AIM: Transcribe every line of the listing below without any deviation.

Rows from a 3D scene dataset:
....

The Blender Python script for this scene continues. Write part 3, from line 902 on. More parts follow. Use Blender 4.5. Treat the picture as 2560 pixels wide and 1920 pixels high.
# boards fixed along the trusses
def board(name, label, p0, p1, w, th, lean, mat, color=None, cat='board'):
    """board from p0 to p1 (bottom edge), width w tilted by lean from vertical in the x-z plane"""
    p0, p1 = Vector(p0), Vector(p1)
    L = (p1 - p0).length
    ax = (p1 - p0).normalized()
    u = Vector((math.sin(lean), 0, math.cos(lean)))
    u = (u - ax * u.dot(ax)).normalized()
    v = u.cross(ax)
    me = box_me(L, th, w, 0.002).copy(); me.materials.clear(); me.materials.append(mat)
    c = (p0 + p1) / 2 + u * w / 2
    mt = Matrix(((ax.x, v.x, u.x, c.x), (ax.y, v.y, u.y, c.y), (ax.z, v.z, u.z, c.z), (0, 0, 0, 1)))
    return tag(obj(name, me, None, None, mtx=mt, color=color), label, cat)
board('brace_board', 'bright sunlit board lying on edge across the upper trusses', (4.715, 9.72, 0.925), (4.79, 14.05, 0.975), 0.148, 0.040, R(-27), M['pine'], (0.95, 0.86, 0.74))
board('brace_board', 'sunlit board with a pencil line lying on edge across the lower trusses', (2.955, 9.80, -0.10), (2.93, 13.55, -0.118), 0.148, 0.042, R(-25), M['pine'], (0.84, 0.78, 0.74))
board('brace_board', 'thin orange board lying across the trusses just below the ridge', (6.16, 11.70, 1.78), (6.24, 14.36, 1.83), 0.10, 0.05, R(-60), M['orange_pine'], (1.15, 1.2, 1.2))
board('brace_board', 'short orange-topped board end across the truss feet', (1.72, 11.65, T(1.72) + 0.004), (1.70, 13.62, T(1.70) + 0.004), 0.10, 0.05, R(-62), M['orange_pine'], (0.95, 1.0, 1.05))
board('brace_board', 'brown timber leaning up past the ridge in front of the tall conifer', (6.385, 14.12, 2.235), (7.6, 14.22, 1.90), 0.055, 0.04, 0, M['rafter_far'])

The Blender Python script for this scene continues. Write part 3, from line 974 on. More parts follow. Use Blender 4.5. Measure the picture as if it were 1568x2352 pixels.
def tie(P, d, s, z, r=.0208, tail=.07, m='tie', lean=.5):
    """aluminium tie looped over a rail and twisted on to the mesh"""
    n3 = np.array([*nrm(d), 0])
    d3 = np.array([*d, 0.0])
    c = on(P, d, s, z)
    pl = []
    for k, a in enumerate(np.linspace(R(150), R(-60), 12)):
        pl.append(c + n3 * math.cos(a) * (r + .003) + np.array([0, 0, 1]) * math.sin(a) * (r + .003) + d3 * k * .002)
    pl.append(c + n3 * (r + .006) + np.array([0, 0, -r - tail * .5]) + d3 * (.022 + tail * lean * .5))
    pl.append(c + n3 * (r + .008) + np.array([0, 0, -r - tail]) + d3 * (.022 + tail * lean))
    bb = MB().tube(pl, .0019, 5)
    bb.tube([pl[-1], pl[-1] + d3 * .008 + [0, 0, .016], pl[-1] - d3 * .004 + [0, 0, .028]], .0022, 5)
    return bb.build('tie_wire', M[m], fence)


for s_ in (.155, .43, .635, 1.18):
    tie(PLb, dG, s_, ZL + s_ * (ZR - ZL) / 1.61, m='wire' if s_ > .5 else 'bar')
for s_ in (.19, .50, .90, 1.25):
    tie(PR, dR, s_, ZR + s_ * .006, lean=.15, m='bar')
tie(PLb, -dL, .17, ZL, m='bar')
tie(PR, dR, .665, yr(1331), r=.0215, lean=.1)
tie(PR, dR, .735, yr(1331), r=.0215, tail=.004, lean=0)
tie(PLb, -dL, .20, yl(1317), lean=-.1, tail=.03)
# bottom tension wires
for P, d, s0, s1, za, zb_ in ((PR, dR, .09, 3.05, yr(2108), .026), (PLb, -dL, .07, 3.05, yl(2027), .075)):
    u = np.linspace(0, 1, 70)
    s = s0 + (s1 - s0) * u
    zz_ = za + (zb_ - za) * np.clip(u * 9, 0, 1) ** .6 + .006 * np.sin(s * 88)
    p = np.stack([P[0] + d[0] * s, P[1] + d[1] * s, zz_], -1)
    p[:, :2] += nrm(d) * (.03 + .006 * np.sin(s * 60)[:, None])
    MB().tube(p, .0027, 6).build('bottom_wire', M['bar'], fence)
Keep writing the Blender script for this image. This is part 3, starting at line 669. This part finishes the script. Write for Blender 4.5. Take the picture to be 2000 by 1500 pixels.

....

WRITTEN SOLUTION:
The Blender Python script for this scene continues. Write part 3, from line 902 on. More parts follow. Use Blender 4.5. Treat the picture as 2560 pixels wide and 1920 pixels high.
# boards fixed along the trusses
def board(name, label, p0, p1, w, th, lean, mat, color=None, cat='board'):
    """board from p0 to p1 (bottom edge), width w tilted by lean from vertical in the x-z plane"""
    p0, p1 = Vector(p0), Vector(p1)
    L = (p1 - p0).length
    ax = (p1 - p0).normalized()
    u = Vector((math.sin(lean), 0, math.cos(lean)))
    u = (u - ax * u.dot(ax)).normalized()
    v = u.cross(ax)
    me = box_me(L, th, w, 0.002).copy(); me.materials.clear(); me.materials.append(mat)
    c = (p0 + p1) / 2 + u * w / 2
    mt = Matrix(((ax.x, v.x, u.x, c.x), (ax.y, v.y, u.y, c.y), (ax.z, v.z, u.z, c.z), (0, 0, 0, 1)))
    return tag(obj(name, me, None, None, mtx=mt, color=color), label, cat)
board('brace_board', 'bright sunlit board lying on edge across the upper trusses', (4.715, 9.72, 0.925), (4.79, 14.05, 0.975), 0.148, 0.040, R(-27), M['pine'], (0.95, 0.86, 0.74))
board('brace_board', 'sunlit board with a pencil line lying on edge across the lower trusses', (2.955, 9.80, -0.10), (2.93, 13.55, -0.118), 0.148, 0.042, R(-25), M['pine'], (0.84, 0.78, 0.74))
board('brace_board', 'thin orange board lying across the trusses just below the ridge', (6.16, 11.70, 1.78), (6.24, 14.36, 1.83), 0.10, 0.05, R(-60), M['orange_pine'], (1.15, 1.2, 1.2))
board('brace_board', 'short orange-topped board end across the truss feet', (1.72, 11.65, T(1.72) + 0.004), (1.70, 13.62, T(1.70) + 0.004), 0.10, 0.05, R(-62), M['orange_pine'], (0.95, 1.0, 1.05))
board('brace_board', 'brown timber leaning up past the ridge in front of the tall conifer', (6.385, 14.12, 2.235), (7.6, 14.22, 1.90), 0.055, 0.04, 0, M['rafter_far'])

The Blender Python script for this scene continues. Write part 3, from line 974 on. More parts follow. Use Blender 4.5. Measure the picture as if it were 1568x2352 pixels.
def tie(P, d, s, z, r=.0208, tail=.07, m='tie', lean=.5):
    """aluminium tie looped over a rail and twisted on to the mesh"""
    n3 = np.array([*nrm(d), 0])
    d3 = np.array([*d, 0.0])
    c = on(P, d, s, z)
    pl = []
    for k, a in enumerate(np.linspace(R(150), R(-60), 12)):
        pl.append(c + n3 * math.cos(a) * (r + .003) + np.array([0, 0, 1]) * math.sin(a) * (r + .003) + d3 * k * .002)
    pl.append(c + n3 * (r + .006) + np.array([0, 0, -r - tail * .5]) + d3 * (.022 + tail * lean * .5))
    pl.append(c + n3 * (r + .008) + np.array([0, 0, -r - tail]) + d3 * (.022 + tail * lean))
    bb = MB().tube(pl, .0019, 5)
    bb.tube([pl[-1], pl[-1] + d3 * .008 + [0, 0, .016], pl[-1] - d3 * .004 + [0, 0, .028]], .0022, 5)
    return bb.build('tie_wire', M[m], fence)


for s_ in (.155, .43, .635, 1.18):
    tie(PLb, dG, s_, ZL + s_ * (ZR - ZL) / 1.61, m='wire' if s_ > .5 else 'bar')
for s_ in (.19, .50, .90, 1.25):
    tie(PR, dR, s_, ZR + s_ * .006, lean=.15, m='bar')
tie(PLb, -dL, .17, ZL, m='bar')
tie(PR, dR, .665, yr(1331), r=.0215, lean=.1)
tie(PR, dR, .735, yr(1331), r=.0215, tail=.004, lean=0)
tie(PLb, -dL, .20, yl(1317), lean=-.1, tail=.03)
# bottom tension wires
for P, d, s0, s1, za, zb_ in ((PR, dR, .09, 3.05, yr(2108), .026), (PLb, -dL, .07, 3.05, yl(2027), .075)):
    u = np.linspace(0, 1, 70)
    s = s0 + (s1 - s0) * u
    zz_ = za + (zb_ - za) * np.clip(u * 9, 0, 1) ** .6 + .006 * np.sin(s * 88)
    p = np.stack([P[0] + d[0] * s, P[1] + d[1] * s, zz_], -1)
    p[:, :2] += nrm(d) * (.03 + .006 * np.sin(s * 60)[:, None])
    MB().tube(p, .0027, 6).build('bottom_wire', M['bar'], fence)
Keep writing the Blender script for this image. This is part 3, starting at line 669. This part finishes the script. Write for Blender 4.5. Take the picture to be 2000 by 1500 pixels.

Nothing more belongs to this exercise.